Sedat Peker, the head of one of Turkey’s most powerful mafia groups and once a staunch supporter of Turkish President Recep Tayyip Erdoğan, has since early May been setting the country’s political agenda through videos he posts on YouTube. Having fled to Dubai, the mafia boss has been making shocking revelations about state-mafia relations, drug trafficking and murders implicating state officials and their family members.

Tolga Şardan, a columnist for the T24 news website, on Tuesday said Çakıcı, who is known for his ties to Devlet Bahçeli – leader of the far-right Nationalist Movement Party (MHP) and election ally of the Justice and Development Party (AKP) government – was ordered “by some people” to settle in the KKTC and lay low for a while.
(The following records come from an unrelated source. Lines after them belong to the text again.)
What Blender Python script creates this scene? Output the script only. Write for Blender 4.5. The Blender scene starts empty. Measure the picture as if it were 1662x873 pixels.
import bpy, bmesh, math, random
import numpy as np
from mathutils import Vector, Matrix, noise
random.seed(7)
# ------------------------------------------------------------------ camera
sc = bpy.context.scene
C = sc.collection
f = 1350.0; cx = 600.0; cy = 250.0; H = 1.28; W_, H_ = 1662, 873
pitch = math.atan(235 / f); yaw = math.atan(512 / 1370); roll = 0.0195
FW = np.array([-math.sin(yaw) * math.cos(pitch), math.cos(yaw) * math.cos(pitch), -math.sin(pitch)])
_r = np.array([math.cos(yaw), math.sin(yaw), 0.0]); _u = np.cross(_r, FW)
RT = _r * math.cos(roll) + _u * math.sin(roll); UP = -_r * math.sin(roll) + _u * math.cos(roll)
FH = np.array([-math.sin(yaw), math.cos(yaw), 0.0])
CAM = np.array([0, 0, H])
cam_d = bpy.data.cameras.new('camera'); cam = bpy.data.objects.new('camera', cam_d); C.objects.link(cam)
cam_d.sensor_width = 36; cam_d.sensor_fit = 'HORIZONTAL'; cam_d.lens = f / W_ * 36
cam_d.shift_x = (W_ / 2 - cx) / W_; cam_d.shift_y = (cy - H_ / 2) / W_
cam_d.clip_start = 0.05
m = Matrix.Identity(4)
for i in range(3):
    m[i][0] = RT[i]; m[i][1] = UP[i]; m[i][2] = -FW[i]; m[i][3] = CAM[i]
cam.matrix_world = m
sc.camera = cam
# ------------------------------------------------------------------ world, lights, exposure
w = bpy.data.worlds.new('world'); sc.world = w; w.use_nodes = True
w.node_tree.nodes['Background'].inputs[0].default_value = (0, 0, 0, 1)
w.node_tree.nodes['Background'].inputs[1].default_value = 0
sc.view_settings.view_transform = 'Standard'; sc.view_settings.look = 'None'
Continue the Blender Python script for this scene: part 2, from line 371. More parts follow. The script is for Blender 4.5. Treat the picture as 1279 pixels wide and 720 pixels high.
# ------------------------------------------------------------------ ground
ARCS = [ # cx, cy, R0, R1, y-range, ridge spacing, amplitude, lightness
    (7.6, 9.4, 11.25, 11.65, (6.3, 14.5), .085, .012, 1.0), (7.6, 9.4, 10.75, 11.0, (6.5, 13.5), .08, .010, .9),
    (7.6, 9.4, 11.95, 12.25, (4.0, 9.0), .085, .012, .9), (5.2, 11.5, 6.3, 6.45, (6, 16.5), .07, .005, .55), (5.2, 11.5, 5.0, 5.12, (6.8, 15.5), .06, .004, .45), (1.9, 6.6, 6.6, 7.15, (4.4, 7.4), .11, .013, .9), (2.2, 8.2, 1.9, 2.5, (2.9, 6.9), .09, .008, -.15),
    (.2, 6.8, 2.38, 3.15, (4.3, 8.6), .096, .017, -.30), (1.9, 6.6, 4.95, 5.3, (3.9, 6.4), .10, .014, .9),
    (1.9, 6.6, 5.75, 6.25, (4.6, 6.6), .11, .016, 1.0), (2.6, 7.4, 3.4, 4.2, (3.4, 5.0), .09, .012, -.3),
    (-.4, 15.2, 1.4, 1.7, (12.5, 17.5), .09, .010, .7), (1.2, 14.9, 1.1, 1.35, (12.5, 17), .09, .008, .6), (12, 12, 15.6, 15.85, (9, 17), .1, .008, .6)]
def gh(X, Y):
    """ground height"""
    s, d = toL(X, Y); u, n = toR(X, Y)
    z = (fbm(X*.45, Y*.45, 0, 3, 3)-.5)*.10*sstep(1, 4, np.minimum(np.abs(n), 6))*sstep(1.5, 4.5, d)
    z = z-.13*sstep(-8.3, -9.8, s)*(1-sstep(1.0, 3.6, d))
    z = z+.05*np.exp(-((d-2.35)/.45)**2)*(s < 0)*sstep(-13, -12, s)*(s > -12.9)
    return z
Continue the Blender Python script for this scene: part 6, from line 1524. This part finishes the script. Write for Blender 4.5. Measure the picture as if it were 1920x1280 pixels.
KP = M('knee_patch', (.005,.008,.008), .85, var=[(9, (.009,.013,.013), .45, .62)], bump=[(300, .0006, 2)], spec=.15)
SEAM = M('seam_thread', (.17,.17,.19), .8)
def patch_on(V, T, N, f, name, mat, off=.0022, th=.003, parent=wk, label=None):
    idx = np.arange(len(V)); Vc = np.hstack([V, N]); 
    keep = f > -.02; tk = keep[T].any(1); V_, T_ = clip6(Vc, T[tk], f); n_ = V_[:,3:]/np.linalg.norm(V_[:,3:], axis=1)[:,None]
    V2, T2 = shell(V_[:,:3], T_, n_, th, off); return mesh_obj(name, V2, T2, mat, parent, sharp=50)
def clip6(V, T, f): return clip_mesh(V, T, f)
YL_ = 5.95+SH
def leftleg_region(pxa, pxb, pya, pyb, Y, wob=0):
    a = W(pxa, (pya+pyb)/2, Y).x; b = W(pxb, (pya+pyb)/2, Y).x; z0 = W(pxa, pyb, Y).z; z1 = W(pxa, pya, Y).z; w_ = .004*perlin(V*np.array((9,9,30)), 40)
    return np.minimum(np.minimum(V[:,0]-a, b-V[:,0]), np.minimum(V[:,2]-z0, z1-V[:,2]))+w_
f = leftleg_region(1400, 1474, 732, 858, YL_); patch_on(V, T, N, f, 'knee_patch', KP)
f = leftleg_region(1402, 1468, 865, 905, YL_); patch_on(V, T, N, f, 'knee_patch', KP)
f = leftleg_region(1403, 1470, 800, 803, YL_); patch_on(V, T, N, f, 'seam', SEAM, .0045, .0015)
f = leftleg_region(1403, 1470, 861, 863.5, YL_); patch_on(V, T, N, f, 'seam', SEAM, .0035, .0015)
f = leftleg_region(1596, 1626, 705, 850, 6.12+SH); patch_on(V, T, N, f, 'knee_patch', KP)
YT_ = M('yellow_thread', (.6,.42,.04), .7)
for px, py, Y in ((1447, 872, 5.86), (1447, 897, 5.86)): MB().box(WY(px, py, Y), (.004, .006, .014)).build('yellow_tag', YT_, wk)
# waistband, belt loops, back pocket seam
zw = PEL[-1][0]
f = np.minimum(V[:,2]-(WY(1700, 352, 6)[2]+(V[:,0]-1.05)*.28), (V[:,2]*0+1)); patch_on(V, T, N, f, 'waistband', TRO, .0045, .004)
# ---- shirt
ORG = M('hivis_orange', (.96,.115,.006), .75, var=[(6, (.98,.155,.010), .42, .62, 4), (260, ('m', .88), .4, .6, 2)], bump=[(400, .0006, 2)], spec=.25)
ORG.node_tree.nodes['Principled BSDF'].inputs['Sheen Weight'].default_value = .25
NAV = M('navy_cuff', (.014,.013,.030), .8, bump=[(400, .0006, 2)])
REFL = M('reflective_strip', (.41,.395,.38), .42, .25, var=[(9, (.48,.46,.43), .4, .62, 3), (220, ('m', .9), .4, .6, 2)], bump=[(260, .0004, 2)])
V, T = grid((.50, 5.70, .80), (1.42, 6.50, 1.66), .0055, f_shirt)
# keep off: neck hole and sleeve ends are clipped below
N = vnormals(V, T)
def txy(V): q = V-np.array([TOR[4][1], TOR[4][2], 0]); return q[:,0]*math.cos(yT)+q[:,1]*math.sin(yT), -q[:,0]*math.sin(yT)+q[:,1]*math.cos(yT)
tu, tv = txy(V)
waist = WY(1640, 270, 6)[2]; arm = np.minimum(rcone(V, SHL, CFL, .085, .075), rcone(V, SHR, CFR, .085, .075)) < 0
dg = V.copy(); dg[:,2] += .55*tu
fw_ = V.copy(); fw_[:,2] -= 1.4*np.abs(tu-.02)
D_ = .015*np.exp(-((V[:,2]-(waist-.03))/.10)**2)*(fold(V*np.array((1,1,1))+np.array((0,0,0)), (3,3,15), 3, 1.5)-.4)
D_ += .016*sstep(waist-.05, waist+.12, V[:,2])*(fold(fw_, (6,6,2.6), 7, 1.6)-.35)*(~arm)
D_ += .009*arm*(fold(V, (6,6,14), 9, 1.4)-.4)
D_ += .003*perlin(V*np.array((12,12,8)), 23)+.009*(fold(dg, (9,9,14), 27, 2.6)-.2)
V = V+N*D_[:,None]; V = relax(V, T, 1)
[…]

Şardan claimed that a new life was being arranged for Çakıcı in the KKTC, which he referred to as the mafia leader’s “mandatory place of accommodation” that would keep him out of sight until Turkey shakes off the effects of Peker’s claims.

Citing police sources in Ankara and İstanbul, the columnist stated that Çakıcı, who leads Turkey’s largest criminal organization, according to official records, will also have an office in the KKTC to conduct business and will only be able to return to his homeland when Turkish authorities allow him to do so.

“Of course, I don’t need to underline how important Cyprus is for the [actors of the] underworld,” Şardan said, referring to Peker’s allegations involving Cyprus-based actors.

The mob boss claimed in a YouTube video he posted on May 23 that he had tasked his brother Atilla Peker with killing Turkish Cypriot journalist Kutlu Adalı upon a request from then-Interior Minister Mehmet Ağar but that his brother was unable to carry out the murder, although Adalı was shot dead shortly afterward in July 1996.

Peker also alleged while exposing the Turkish government’s involvement in international cocaine trafficking that the drug was being shipped to Turkey from Venezuela and then transferred to the Middle East on luxury yachts while the financial gains were laundered in the KKTC, via Halil Falyalı, who owns several casinos and hotels in the KKTC including Les Ambassadeurs Hotel & Casino, one of the island’s most luxurious.

Meanwhile, Turkish police on Tuesday detained 25 suspects as part of two Afyonkarahisar-based operations carried out in four provinces that targeted Peker’s criminal organization. Two of them, identified by the initials O.K. and M.S., were arrested by a court.